_REQUEST_
Give every line from the entries that contains "this".

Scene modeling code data
====================
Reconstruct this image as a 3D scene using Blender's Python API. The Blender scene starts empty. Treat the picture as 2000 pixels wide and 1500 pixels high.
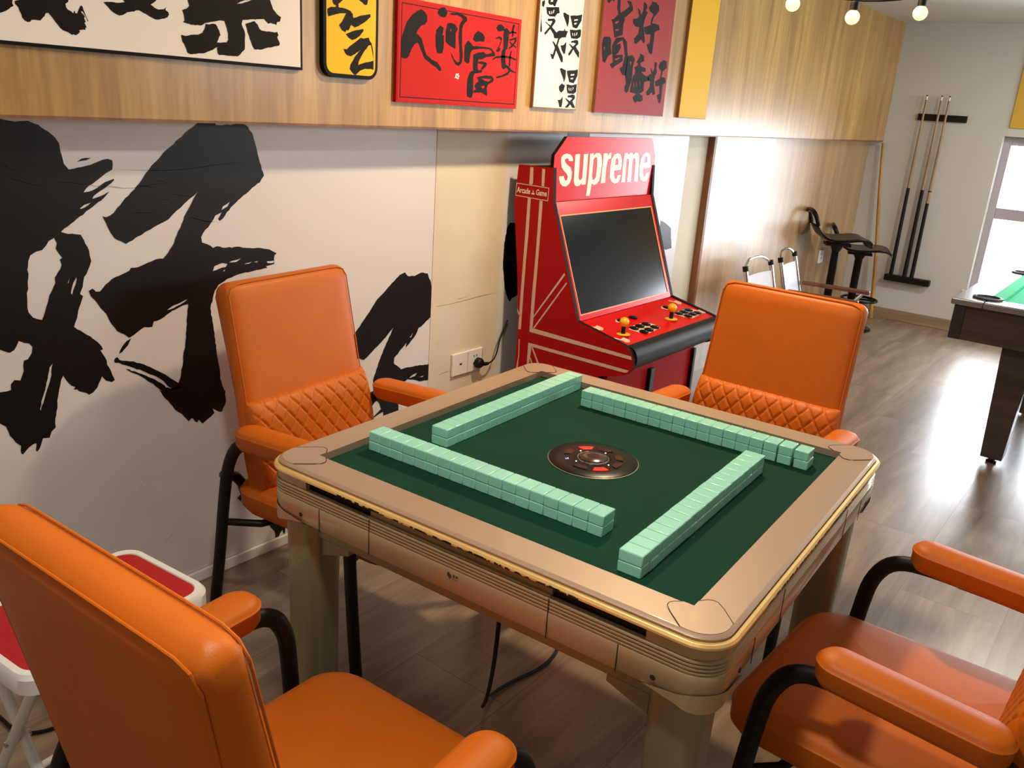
import bpy, bmesh, math, random
from mathutils import Vector, Matrix, noise
from mathutils.geometry import tessellate_polygon
random.seed(4)
SC = bpy.context.scene
COL = SC.collection
PI = math.pi

# ------------------------------------------------------------------ camera
YAW, PITCH, ROLL = 0.6447, 0.3206, 0.0709
CAM = Vector((-1.4324, -0.8456, 1.4504))
fw = Vector((math.cos(PITCH)*math.cos(YAW), math.cos(PITCH)*math.sin(YAW), -math.sin(PITCH)))
rt = fw.cross(Vector((0, 0, 1))).normalized(); up = rt.cross(fw)
r2 = math.cos(ROLL)*rt + math.sin(ROLL)*up
u2 = -math.sin(ROLL)*rt + math.cos(ROLL)*up
cd = bpy.data.cameras.new('camera'); cam = bpy.data.objects.new('camera', cd); COL.objects.link(cam)
cd.sensor_width = 36.0; cd.lens = 1661.38/2000*36; cd.clip_start = 0.02
M = Matrix((r2, u2, -fw)).transposed().to_4x4(); M.translation = CAM
cam.matrix_world = M
SC.camera = cam

# ------------------------------------------------------------------ light and exposure
SC.view_settings.view_transform = 'Standard'; SC.view_settings.look = 'None'
SC.view_settings.gamma = 1.0; SC.view_settings.use_curve_mapping = False
SC.view_settings.exposure = 0.22
W = bpy.data.worlds.new('daylight'); SC.world = W; W.use_nodes = True
bg = W.node_tree.nodes['Background']; bg.inputs[0].default_value = (0.86, 0.93, 1.0, 1); bg.inputs[1].default_value = 18.0

def area(name, loc, size, power, color, rot=(0, 0, 0), sy=None, portal=False, shape='DISK', spread=PI):
    l = bpy.data.lights.new(name, 'AREA'); l.shape = shape if sy is None else 'RECTANGLE'
    l.size = size
    if sy: l.size_y = sy
    l.energy = power; l.color = color; l.spread = spread
    if portal: l.cycles.is_portal = True
    o = bpy.data.objects.new(name, l); COL.objects.link(o); o.location = loc; o.rotation_euler = rot
    return o
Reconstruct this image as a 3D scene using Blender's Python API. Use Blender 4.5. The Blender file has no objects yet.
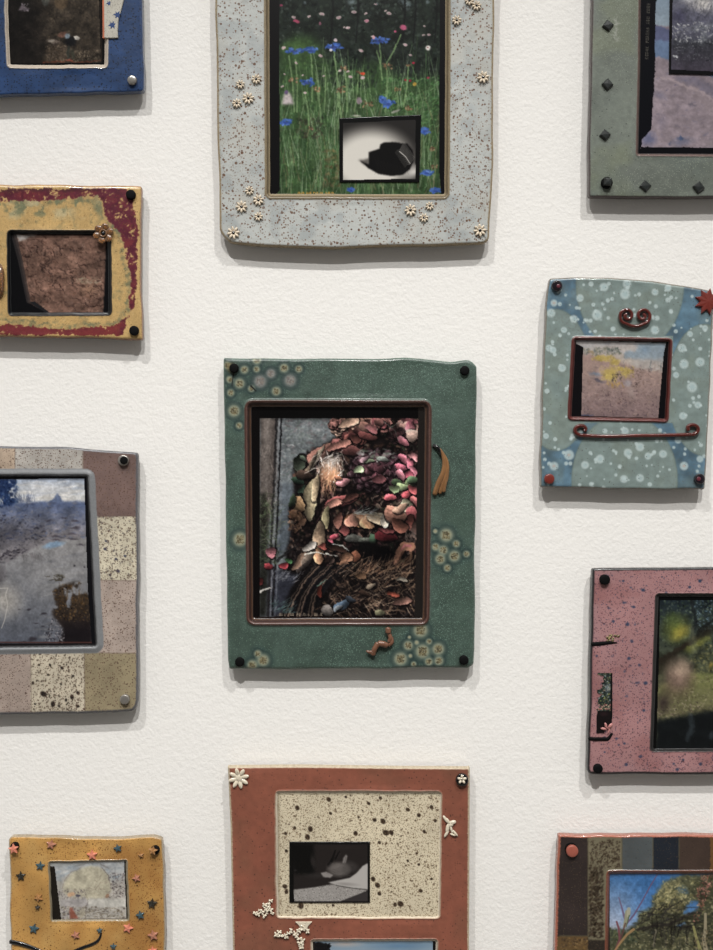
import bpy, math, random
import numpy as np
from mathutils import Vector

# ---------------------------------------------------------------- camera, world, lamps, exposure
S = bpy.context.scene
COL = S.collection
MM = 0.001
CX, CY = 356.5, 475.0          # optical axis in the 713 x 950 frame
DIST = 1000.0                  # camera to wall, mm ; 1 px = 1 mm on the wall
EYE = 1.5                      # height of the optical axis above the floor, m

cam_d = bpy.data.cameras.new('camera')
cam = bpy.data.objects.new('camera', cam_d); COL.objects.link(cam)
cam.location = (0, -DIST * MM, EYE); cam.rotation_euler = (math.pi / 2, 0, 0)
cam_d.sensor_fit = 'VERTICAL'; cam_d.sensor_height = 24.0
cam_d.lens = 24.0 * DIST / 950.0
cam_d.clip_start = 0.05
S.camera = cam

world = bpy.data.worlds.new('gallery_air'); S.world = world; world.use_nodes = True
wt = world.node_tree; wn = wt.nodes
# a gallery room: pale ceiling and side walls, a dim far end behind the camera
w_tc = wn.new('ShaderNodeTexCoord'); w_sep = wn.new('ShaderNodeSeparateXYZ'); w_map = wn.new('ShaderNodeMapRange'); w_mix = wn.new('ShaderNodeMix')
w_map.interpolation_type = 'SMOOTHSTEP'; w_mix.data_type = 'RGBA'
w_map.inputs['From Min'].default_value = -0.93; w_map.inputs['From Max'].default_value = -0.45
wt.links.new(w_tc.outputs['Generated'], w_sep.inputs[0]); wt.links.new(w_sep.outputs['Y'], w_map.inputs['Value'])
w_mix.inputs['A'].default_value = (.05, .05, .055, 1); w_mix.inputs['B'].default_value = (1.0, .96, .91, 1)
wt.links.new(w_map.outputs[0], w_mix.inputs['Factor']); wt.links.new(w_mix.outputs['Result'], wn['Background'].inputs[0])
wn['Background'].inputs[1].default_value = 0.5

def spot(name, loc, power, colour, radius=0.035, aim=(0, 0, 1.5), size=75):
    l = bpy.data.lights.new(name, 'SPOT'); o = bpy.data.objects.new(name, l); COL.objects.link(o)
    o.location = loc; l.energy = power; l.color = colour; l.shadow_soft_size = radius
    l.spot_size = math.radians(size); l.spot_blend = 1.0
    o.rotation_euler = (Vector(aim) - Vector(loc)).to_track_quat('-Z', 'Y').to_euler()
spot('track_spot_light', (0.0, -2.8, 4.4), 385, (1.0, 0.985, 0.96), aim=(0, 0, -.6), size=52, radius=.03)
spot('track_spot_light', (-1.0, -2.0, 4.5), 215, (1.0, 0.985, 0.96), aim=(-.2, 0, .5), size=52, radius=.02)
spot('track_spot_light', (1.0, -2.0, 4.5), 215, (1.0, 0.985, 0.96), aim=(.2, 0, .5), size=52, radius=.02)

vs = S.view_settings
vs.view_transform = 'Standard'; vs.look = 'None'; vs.gamma = 1.0; vs.exposure = 0.24
vs.use_curve_mapping = False

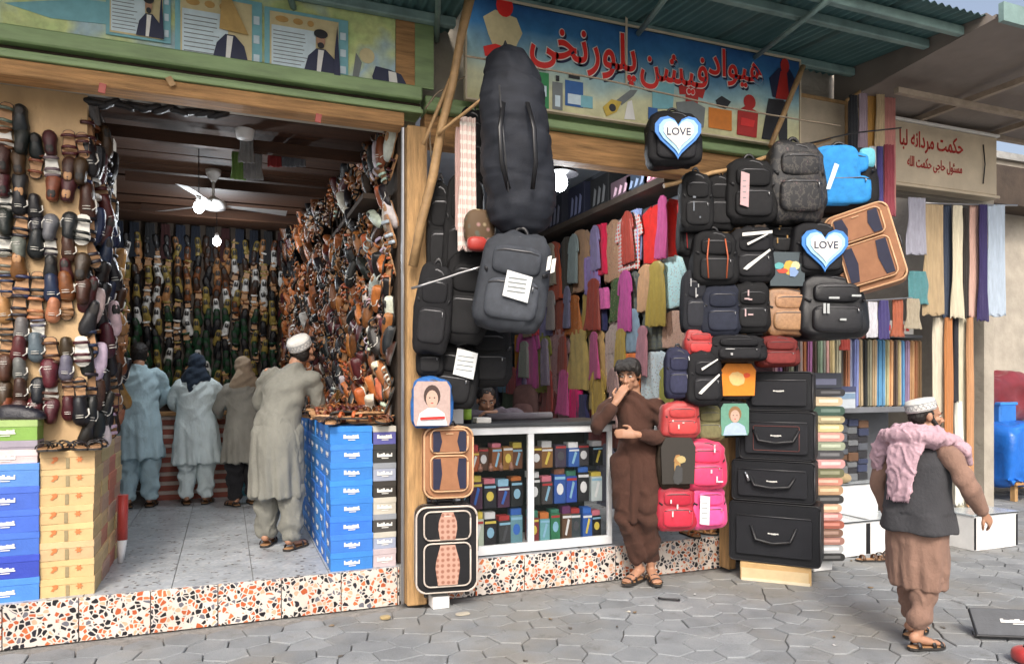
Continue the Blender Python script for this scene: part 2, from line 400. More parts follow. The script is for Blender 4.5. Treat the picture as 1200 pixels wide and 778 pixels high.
NYLON = mat('nylon', (1, 1, 1), .66, nz=(9, .3), bump=(260, .35), oc=True)
SATIN = mat('satin', (1, 1, 1), .4, nz=(8, .2), bump=(200, .15), oc=True, sheen=.2)
LEATH = mat('leather', (1, 1, 1), .33, nz=(18, .35), bump=(120, .25), oc=True)
SUIT = mat('suit_shell', (1, 1, 1), .5, nz=(14, .18), bump=(300, .3), oc=True)
CARD = mat('cardboard', (1, 1, 1), .6, nz=(9, .14), bump=(60, .12), oc=True)
RUB = mat('rubber', (.03, .027, .025), .7, nz=(20, .3), bump=(90, .2))
TANS = mat('tan_sole', (.42, .23, .11), .6, nz=(20, .25), bump=(90, .15))
WHS = mat('white_sole', (.68, .66, .60), .5, nz=(20, .15), bump=(90, .1))
GLASS = mat('glass', (.02, .03, .03), .03, nz=(2, 0), bump=(2, 0), alpha=.10)
ROPE = mat('rope', (.30, .24, .17), .9, nz=(60, .3), bump=(200, .4))
NYLON.node_tree.nodes['Principled BSDF'].inputs['Specular IOR Level'].default_value = .3
SUIT.node_tree.nodes['Principled BSDF'].inputs['Specular IOR Level'].default_value = .3
STEEL = mat('steel', (.45, .45, .46), .3, metal=.9, nz=(10, .1), bump=(50, .05))

# ------------------------------------------------------------------ ground and paving
YF, ZF = 5.17, .25
bm = bmesh.new(); box(bm, -60, 120, -60, 160, -.6, -.03); struct('ground', bm, SAND)
pav = bpy.data.objects.new('pavement', None); COL.objects.link(pav); pav['kind'] = 'structure'
HX, HY = .235, .175
hexes = []
def hexpoly(i, j, rnd):
    def corner(a, b):     # shared jittered corner on a lattice
        rr = random.Random(a * 7919 + b * 104729 + 5)
        return ((a * HX / 2) + rr.uniform(-.034, .034), (b * HY / 3) + rr.uniform(-.024, .024))
    a = 2 * i + (j % 2); b = 3 * j
    return [corner(a, b - 2), corner(a + 1, b - 1), corner(a + 1, b + 1), corner(a, b + 2), corner(a - 1, b + 1), corner(a - 1, b - 1)]
def paver_faces(bm, P, cx, cy, dz, o=(0, 0)):
    n = len(P)
    def ins(k, z): return [bm.verts.new((cx + (x - cx) * k - o[0], cy + (y - cy) * k - o[1], z)) for x, y in P]
    bot = ins(.978, -.035); mid = ins(.972, dz - .006); top = ins(.93, dz)
    for A, B in ((bot, mid), (mid, top)):
        for k in range(n): bm.faces.new((A[k], A[(k + 1) % n], B[(k + 1) % n], B[k])).smooth = False
    bm.faces.new(top)
cand = []
for j in range(-15, 70):
    for i in range(-14, 60):
        P = hexpoly(i, j, None); cx = sum(p[0] for p in P) / 6; cy = sum(p[1] for p in P) / 6
        if cy > 5.03 and -1.7 < cx < 7.5 : continue
        if cy > 8.4: continue
        v = Vector((cx * _c - cy * _s, cx * _s + cy * _c)); inv = v.y > .5 and abs(v.x / v.y) < .74 and CH / v.y * 850 + 445 < 800 and cy > 1.2
        cand.append((0 if inv else 1, v.y, P, cx, cy))
cand.sort(key=lambda c: (c[0], c[1]))
rest = bmesh.new()
for k, (f, _, P, cx, cy) in enumerate(cand):
    dz = random.uniform(-.006, .003)
    if k < 300 and f == 0:
        bm = bmesh.new(); paver_faces(bm, P, cx, cy, dz, (cx, cy)); obj('paving_stone', bm, MATS['paver'], pav, loc=(cx, cy, 0))
    else: paver_faces(rest, P, cx, cy, dz)
o = obj('paving_stones', rest, MATS['paver'], pav); o['kind'] = 'stuff'

# ------------------------------------------------------------------ buildings
SHOE_X0, POST_X0, POST_X1, BAG_X1 = -.82, 1.18, 1.33, 3.98
b1 = thing('shop_building', 'open-fronted shoe shop with brown board ceiling and green and timber lintel', 'shop')
bx('floor_slab', CONC, b1, -2.6, 1.25, 5.185, 9.9, 0, ZF - .012)
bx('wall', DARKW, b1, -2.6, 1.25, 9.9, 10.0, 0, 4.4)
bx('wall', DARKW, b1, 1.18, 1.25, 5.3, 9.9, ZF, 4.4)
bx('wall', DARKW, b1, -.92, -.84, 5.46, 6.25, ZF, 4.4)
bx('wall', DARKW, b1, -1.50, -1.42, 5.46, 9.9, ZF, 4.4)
bx('wall', PLY, b1, -2.6, SHOE_X0 - .02, 5.40, 5.46, ZF, 3.45)          # tan front panel
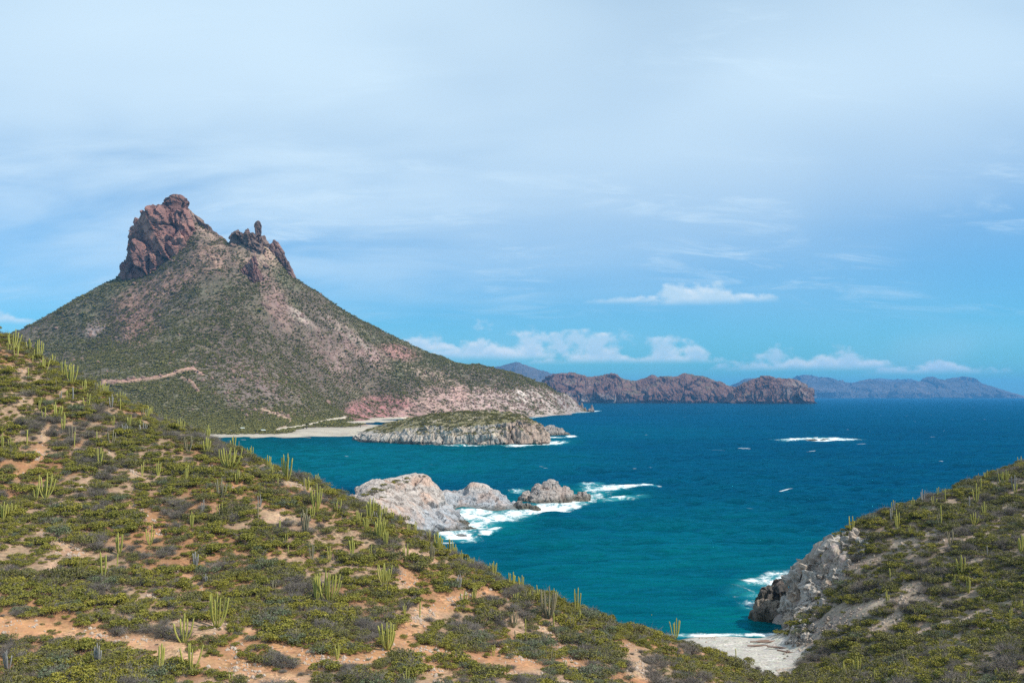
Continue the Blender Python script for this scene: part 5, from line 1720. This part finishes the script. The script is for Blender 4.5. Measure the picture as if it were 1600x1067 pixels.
====================
_SOLVED PROBLEM_
Reconstruct this image as a 3D scene using Blender's Python API. The Blender scene starts empty. Treat the picture as 2000 pixels wide and 1500 pixels high.
Reconstruct this image as a 3D scene using Blender's Python API. Use Blender 4.5. The Blender file has no objects yet.
Continue the Blender Python script for this scene: part 2, from line 400. More parts follow. The script is for Blender 4.5. Treat the picture as 1200 pixels wide and 778 pixels high.
Continue the Blender Python script for this scene: part 5, from line 1720. This part finishes the script. The script is for Blender 4.5. Measure the picture as if it were 1600x1067 pixels.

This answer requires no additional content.